Predicting Price Movement from Order Book State

In the stock market, trading activity is managed through the limit order book, which represents a set of buy and sell orders placed by traders at a variety of price points and which explains also the fluctuation that can be seen during the trading day.

For instance, an influx of sell orders at market would quickly exhaust the quantity available at the best bid price, thereby exposing the subsequent bid layer, which becomes the best bid layer. This lowers the stock price. The information contained in the deeper layers of the limit order book are continuously exposed during the trading session. In the recent years, The development of electronic trading systems made the study of deeper layers more practical and provided its users with useful information in the prediction of market price movement.

J. Doering and all [2] research delved new scientific breakthrough by developing and evaluating a convolutional neural network (CNN) in financial forecasting. Their model had been trained on a full limit-order book dataset (2007-2008 period), collected from the London Stock Exchange (LSE). Primary results indicated that convolutional networks behave reasonably well on this task and extracted interesting microstructure patterns, which are in line with previous theoretical findings. Additionally, it demonstrated a new approach to apply modern deep-learning methods for the analyse of market microstructure behaviour.

Machine Learning & Smart Order Routing in Dark Pools

The studies mentioned so far applied machine learning to trading problems arising in relatively long-standing exchanges where microstructure has been available for some time. It can also be applied to emerging exchanges, just the data available are less voluminous. In this purpose, we will describe the use of a machine learning approach to the problem of Smart Order Routing (SOR) in dark pools.

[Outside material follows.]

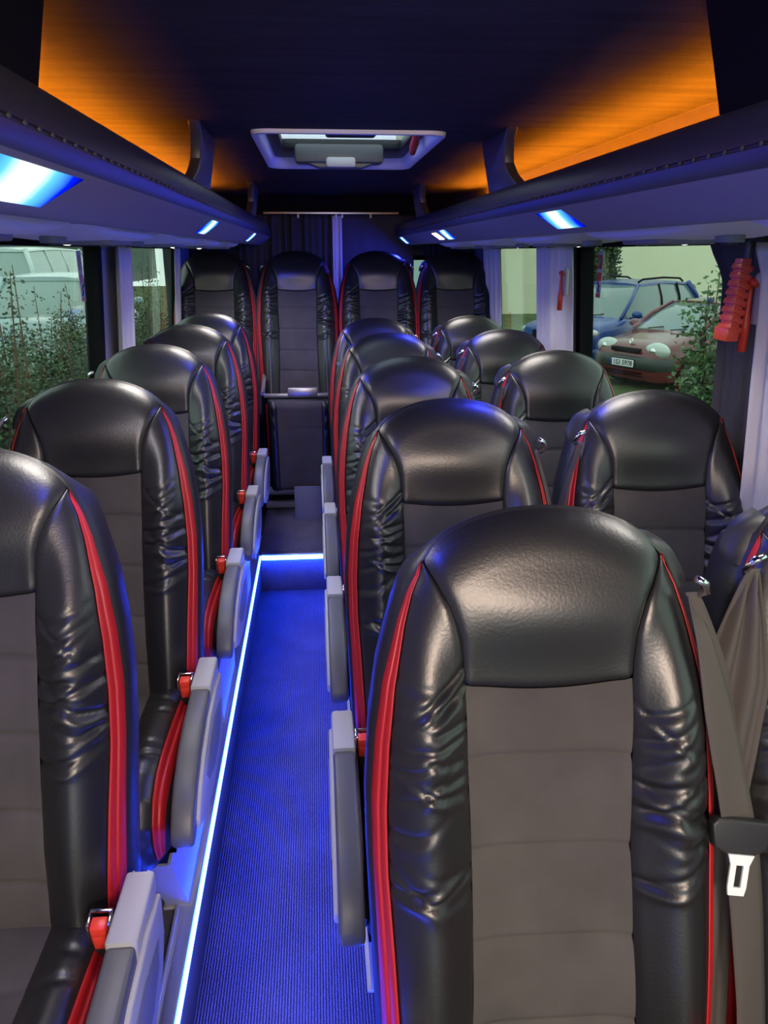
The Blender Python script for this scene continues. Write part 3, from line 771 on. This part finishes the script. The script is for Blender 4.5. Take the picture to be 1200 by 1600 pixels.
# ------------------------------------------------------------------ emergency hammers, orange box, stickers
def hammer(loc, lab, s=1.):
    t = thing('emergency_hammer', lab, 'emergency hammer', loc, 0, 'red emergency hammers on the pillars')
    mb = MB(); mb.tube([(0, 0, .0), (0, 0, -.02 * s), (0, 0, -.06 * s), (0, 0, -.085 * s), (0, 0, -.145 * s)], [.005, .006, .007, .0105, .010], 10); mb.build('handle', M['hammer'], t)
    mb = MB(); mb.tube([(0, -.022, .0), (0, -.01, .006), (0, .012, .006), (0, .026, .0)], [.006, .010, .010, .004], 10); mb.build('head', M['hammer'], t)
    mb = MB(); mb.box((.016, -.012, -.035 * s), (.014, .024, .10 * s), .004); mb.ball((.012, -.014, .012 * s), (.012, .014, .016), 10, 6); mb.build('holder', M['plast_gr'], t)
    return t
hammer((.955, 1.69, H - .068), 'red emergency hammer in a grey holder beside the orange stepped casing', 1.)
hammer((.980, 3.14, H - .085), 'small red emergency hammer hanging on the pale pillar curtain', .95)
t = thing('stepped_box', 'orange-red stepped plastic casing hanging before the dark curtain', 'plastic casing', (.935, 1.70, H - .022))
mb = MB()
for k in range(8):
    z = -.0185 * k; w = lerp(.040, .056, k / 7)
    mb.box((-.0015 * k, 0, z - .010), (.030, w, .0125), .002, Matrix.Rotation(.3, 3, 'Y'))
    mb.box((-.0015 * k, 0, z), (.022, w * .80, .018), .002)
mb.build('casing', M['orange_box'], t, angle=40)
mb = MB(); mb.box((-.016, .0, -.152), (.030, .060, .030), .004); mb.build('end_pocket', M['orange_box'], t, angle=40)
mb = MB(); mb.box((.012, 0, .02), (.012, .02, .05), .002); mb.build('hook', M['plast_dk'], t)
mst = {'g': mat('sticker_green', (.02, .35, .1), .4), 'r': mat('sticker_red', (.6, .04, .03), .4), 'w': mat('sticker_white', (.55, .55, .5), .4)}
mst['p'] = mat('sticker_pale_red', (.55, .30, .27), .5)
def sticker(x, y, lab, s):
    t = thing('exit_sticker', lab, 'sticker', (x, y, 1.60), 0, 'emergency exit stickers on the window glass')
    mb = MB(); mb.box((0, 0, 0), (.0012, .05, .17)); mb.build('backing', mst['w'], t, smooth=False)
    for nm, z, h, k, w in (('red_block', .045, .05, 'r', .046), ('red_block', -.008, .03, 'r', .046), ('red_block', -.076, .012, 'r', .046)):
        mb = MB(); mb.box((-s * .0011, 0, z), (.0012, w, h)); mb.build(nm, mst[k if s > 0 else 'p'], t, smooth=False)
    mb = MB(); mb.prism([(-.010, .058), (.010, .058), (.010, .045), (.003, .030), (-.003, .030), (-.010, .045)], lambda y, z: (-s * .0018, y, z), lambda y, z: (-s * .0026, y, z)); mb.build('green_symbol' if s > 0 else 'pale_symbol', mst['g' if s > 0 else 'p'], t, smooth=False)
    mb = MB(); mb.tube([(-s * .0015, .012, -.028), (-s * .0015, -.006, -.045), (-s * .0015, .004, -.052), (-s * .0015, -.010, -.066)], .0022, 6); mb.build('arrow', M['rubber'], t)
sticker(W_R(1.6) + .012, 2.96, 'narrow red and green emergency sticker on the window by the blue car', 1)
sticker(W_L(1.6) - .012, 2.90, 'narrow pale emergency sticker on the window by the hedge', -1)

# ------------------------------------------------------------------ outside
GZ = -.56
def tex_ground():
    m = mat('wet_grass_ground', (.10, .13, .06), .95, spec=.1, mottle=(1.4, .45), bump=(40, .5, .02)); return m
mb = MB(); mb.box((6, 12, GZ - .05), (90, 90, .1)); struct('ground', mb, tex_ground(), 'grassy ground outside around the parked cars', smooth=False)
M['stucco'] = mat('cream_render', (.80, .78, .58), .9, spec=.1, mottle=(.5, .05), bump=(80, .2, .01))
mb = MB(); mb.box((26, 30, 3.5), (46, .4, 8.2))
tag(mb.build('building', M['stucco'], smooth=False), 'plain cream rendered building wall behind the parked cars', 'building')
mb = MB(); mb.box((-15, 45, 1.6), (.4, 64, 4.4))
tag(mb.build('boundary_wall', mat('dark_green_wall', (.05, .075, .06), .9, mottle=(1., .3)), smooth=False), 'dark wall far behind the silver cars', 'wall')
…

Following Reg NMS (US) and MiFID (Europe) regulations, the trading landscape have seen a multitude evolutions. New trading venues emerged to complement the trading capability of primary markets as the NASDAQ and the NYSE in the US, or EURONEXT, the London Stock Exchange and Xetra in Europe. Such alternative venues are called “Electronic Communication Network” (ECN) in the US and Multilateral Trading Facilities (MTF) in Europe.

Fees or rebates and liquidity are main difference between these trading venues. Because of liquidity issues, the trading firms split large orders across several trading destinations to optimize their execution by using SOR. Such devices are dedicated to split orders between trading destinations [16].

Figure 1 : Machine Learning Smart Order Router (link)

M. Kearns and all [1] studied the application of machine learning to the problem of SOR across a variety of dark pools, in attempt to maximize execution rates. They exogenously gave the number of shares to execute, and split it across venues. The basic challenge seen is that for a given security at a given time, different dark pools may have different available liquidity, thus necessitating an adaptive algorithm that can split a large order across numerous pools to maximize its execution. They developed a model that permits a different distribution of liquidity for each venue, and a learning algorithm that estimates this model in service of maximizing the fraction of filled volume per step.

A key limitation of dark pool microstructure data is the presence of censoring: if we place an order to buy (say) 100 shares of amazon, and an order of 50 is executed, we are certain that only 50 were available; but if all 100 shares are filled, it is possible that more shares were available for trading. Their machine learning approach to this problem adapted a classical method from statistics known as the Kaplan-Meier Estimator in combination with a greedy optimization algorithm.


Advanced mathematical tools and extensive amounts of data are required in order to have a good comprehension of modern aspect of market microstructure. In this article, we discussed the application of machine learning to microstructural research, different trading venues and explained how orders are executed, rooted and divided different pools.